LD: Your cases tend to be massive and complex, often with an international component with a wide range of defendants, and usually last several years or longer. What type of mentality or personality does it take to work on these types of cases? How do you keep seeing the light at the end of the tunnel for your clients?

JF: Often in complex mass tort or terrorism cases, you cannot see the light at the end of the tunnel. It is a bit of an endurance test. You need curiosity, tenacity, motivation and vigilance. Get to know your clients, understand their goals, then work to ensure that they are met. Most of my clients seek answers to questions that have been kept silent by powerful interests.

LD: I know you also work on somewhat more traditional civil cases, including the GM ignition action. What will you be doing on that this year?
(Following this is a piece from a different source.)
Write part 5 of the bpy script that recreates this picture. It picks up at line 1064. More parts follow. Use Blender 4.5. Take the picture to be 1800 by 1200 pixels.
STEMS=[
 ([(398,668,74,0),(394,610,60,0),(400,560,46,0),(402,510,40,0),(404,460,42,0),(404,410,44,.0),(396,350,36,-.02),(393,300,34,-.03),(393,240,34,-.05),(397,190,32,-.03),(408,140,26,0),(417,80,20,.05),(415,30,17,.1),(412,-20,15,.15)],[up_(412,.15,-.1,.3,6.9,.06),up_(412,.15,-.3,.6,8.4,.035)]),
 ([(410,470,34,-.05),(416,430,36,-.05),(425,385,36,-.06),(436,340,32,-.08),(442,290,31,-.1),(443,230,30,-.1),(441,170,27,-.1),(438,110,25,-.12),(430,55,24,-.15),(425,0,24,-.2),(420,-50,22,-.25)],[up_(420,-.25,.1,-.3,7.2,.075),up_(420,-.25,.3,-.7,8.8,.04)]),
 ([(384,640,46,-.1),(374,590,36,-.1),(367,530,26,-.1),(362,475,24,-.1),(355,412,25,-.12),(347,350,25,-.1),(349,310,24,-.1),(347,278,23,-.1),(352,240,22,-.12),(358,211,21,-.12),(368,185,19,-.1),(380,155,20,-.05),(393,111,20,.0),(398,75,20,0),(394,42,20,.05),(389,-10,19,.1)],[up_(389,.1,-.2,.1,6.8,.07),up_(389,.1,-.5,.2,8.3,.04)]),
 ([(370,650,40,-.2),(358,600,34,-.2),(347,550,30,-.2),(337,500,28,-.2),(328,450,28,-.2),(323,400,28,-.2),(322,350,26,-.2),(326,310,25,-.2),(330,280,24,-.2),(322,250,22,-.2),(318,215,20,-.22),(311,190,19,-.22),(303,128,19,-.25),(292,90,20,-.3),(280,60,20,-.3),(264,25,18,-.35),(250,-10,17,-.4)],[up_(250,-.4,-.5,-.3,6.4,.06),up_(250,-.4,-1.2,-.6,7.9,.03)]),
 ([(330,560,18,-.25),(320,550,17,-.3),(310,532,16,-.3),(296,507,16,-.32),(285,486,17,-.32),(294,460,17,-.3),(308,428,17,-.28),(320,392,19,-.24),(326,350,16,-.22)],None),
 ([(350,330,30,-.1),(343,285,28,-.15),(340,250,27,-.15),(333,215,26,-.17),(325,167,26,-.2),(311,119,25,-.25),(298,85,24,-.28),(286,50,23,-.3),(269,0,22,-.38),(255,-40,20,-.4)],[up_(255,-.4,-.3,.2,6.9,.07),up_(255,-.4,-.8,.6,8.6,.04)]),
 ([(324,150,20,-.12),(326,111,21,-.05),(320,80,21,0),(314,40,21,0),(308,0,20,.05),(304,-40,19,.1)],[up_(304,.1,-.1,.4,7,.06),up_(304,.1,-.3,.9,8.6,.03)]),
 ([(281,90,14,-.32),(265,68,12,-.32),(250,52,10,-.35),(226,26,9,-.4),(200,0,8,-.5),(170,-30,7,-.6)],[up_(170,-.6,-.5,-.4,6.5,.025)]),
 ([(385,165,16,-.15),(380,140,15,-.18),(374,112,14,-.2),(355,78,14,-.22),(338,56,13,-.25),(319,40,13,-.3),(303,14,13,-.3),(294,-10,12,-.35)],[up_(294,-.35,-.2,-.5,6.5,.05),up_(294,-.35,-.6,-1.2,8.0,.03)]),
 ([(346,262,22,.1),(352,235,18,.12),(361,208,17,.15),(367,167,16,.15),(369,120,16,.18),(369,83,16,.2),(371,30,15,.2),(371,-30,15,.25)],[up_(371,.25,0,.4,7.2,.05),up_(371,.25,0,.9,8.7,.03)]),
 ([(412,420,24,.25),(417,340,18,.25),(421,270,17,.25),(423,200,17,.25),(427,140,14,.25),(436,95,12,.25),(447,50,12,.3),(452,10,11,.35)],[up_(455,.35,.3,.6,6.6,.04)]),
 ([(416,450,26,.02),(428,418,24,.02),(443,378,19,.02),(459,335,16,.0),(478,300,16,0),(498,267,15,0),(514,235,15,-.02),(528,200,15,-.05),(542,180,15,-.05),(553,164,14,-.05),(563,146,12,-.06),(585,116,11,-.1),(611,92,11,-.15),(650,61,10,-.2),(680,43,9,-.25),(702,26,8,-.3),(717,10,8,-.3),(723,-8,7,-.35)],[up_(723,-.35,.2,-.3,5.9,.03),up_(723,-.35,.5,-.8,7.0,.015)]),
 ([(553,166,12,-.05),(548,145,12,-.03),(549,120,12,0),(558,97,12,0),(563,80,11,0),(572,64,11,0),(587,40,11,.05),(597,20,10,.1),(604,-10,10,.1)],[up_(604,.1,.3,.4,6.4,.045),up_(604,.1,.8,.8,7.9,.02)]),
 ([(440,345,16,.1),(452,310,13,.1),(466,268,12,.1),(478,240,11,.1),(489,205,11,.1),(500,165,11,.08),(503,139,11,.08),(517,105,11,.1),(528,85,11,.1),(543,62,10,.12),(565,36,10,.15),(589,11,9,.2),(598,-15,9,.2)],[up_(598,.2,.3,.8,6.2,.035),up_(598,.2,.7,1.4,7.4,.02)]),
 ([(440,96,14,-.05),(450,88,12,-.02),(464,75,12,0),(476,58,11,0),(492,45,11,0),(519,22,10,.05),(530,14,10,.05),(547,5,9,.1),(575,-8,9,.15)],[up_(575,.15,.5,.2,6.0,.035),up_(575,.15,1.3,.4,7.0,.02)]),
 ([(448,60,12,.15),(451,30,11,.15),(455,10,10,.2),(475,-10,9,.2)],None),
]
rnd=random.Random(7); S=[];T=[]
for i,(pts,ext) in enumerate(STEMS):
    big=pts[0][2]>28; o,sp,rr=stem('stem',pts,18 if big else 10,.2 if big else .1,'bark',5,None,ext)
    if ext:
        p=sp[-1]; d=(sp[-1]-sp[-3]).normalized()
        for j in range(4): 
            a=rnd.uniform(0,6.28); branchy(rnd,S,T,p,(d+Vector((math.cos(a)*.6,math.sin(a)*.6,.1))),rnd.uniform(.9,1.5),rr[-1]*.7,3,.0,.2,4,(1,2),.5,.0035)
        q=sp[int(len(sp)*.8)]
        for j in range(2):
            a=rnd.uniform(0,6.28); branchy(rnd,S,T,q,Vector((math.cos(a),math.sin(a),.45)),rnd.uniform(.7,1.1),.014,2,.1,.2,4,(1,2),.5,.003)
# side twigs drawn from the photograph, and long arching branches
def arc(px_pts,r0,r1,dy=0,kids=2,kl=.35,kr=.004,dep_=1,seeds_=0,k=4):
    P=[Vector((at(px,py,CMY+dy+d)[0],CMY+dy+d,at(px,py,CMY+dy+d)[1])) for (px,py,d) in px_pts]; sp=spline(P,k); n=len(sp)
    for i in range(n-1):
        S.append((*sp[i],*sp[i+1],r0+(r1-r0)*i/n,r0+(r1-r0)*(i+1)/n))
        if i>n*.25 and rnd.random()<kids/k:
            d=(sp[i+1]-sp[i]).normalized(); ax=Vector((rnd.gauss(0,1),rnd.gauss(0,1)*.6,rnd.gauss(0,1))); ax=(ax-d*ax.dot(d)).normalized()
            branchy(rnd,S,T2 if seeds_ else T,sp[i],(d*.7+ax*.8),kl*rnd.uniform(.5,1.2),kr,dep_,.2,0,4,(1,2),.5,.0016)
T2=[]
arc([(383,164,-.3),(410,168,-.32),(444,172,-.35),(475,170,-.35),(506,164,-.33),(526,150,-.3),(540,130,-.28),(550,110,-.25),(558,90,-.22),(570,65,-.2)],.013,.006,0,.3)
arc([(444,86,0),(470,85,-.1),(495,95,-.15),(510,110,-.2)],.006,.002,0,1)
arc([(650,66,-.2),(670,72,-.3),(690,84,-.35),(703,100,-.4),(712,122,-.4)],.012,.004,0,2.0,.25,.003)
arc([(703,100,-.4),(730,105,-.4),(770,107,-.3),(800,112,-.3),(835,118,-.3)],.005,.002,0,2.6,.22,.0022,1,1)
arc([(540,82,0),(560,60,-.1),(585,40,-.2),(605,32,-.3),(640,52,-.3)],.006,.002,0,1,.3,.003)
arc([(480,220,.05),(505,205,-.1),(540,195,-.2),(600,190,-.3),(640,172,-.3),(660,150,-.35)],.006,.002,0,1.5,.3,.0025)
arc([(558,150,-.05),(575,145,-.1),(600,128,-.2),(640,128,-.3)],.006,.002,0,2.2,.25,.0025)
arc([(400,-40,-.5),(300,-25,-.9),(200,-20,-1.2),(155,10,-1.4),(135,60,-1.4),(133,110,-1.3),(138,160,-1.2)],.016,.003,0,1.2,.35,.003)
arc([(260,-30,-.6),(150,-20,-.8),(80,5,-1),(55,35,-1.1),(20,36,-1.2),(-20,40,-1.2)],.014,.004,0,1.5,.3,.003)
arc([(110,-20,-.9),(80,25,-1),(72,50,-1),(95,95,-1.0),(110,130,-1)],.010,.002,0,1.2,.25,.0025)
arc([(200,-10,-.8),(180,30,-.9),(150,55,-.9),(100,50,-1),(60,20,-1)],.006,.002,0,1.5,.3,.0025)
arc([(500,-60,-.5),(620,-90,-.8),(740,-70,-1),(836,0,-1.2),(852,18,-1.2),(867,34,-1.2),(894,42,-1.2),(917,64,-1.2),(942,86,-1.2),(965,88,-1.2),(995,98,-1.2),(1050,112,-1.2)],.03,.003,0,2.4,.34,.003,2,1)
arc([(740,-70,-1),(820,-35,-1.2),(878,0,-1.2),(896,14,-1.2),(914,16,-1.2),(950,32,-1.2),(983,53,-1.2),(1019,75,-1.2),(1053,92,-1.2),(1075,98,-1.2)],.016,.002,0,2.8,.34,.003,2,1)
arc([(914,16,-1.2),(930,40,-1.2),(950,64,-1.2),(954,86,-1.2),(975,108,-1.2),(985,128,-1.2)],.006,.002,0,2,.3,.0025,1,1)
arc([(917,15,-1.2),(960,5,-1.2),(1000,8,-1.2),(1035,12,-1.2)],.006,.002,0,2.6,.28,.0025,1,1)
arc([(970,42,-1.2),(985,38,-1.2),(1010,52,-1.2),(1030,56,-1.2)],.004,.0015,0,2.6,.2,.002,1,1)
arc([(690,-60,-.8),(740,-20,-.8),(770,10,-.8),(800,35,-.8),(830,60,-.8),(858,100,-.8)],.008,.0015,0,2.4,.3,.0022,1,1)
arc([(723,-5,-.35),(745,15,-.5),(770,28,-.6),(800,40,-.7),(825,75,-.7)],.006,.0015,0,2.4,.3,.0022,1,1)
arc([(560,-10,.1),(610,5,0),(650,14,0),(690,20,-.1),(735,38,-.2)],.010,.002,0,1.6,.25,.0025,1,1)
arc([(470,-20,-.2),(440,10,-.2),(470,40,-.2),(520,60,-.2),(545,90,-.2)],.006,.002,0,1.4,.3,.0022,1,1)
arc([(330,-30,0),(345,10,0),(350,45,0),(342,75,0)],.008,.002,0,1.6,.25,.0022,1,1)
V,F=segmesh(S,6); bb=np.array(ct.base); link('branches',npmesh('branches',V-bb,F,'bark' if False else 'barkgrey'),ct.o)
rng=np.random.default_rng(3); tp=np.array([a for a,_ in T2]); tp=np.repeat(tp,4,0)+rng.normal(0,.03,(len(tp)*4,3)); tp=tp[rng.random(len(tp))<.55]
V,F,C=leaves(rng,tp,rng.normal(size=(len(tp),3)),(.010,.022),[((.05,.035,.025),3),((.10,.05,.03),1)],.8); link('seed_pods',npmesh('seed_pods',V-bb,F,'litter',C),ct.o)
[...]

JF: I work on the BP oil spill, Takata airbag defects, GM ignition switch defect litigation and other cases because I believe it is important to keep your practice diverse. GM is an old school products liability case, but it also involves allegations of decades-long cover-up. GM has admitted it failed to report a known safety defect to regulators or the public as required by law. Joe Rice and I are currently taking GM liability depositions and participating in the preparation of the liability case against New GM in advance of bellwether trial settings beginning in January 2016. In Re: General Motors LLC Ignition Switch Litigation, Case No. 14-MD-2543-JMF (S.D.N.Y.).

LD: Your practice obviously involves many weighty topics. What do you do to relax or to clear your head outside the office?

JF: I couldn’t do the work that I do without the support of my family, friends and dedicated co-workers. I look forward to spending time with my family and friends – they keep me grounded. I also enjoy art, music, concerts, backgammon, theatre, travel.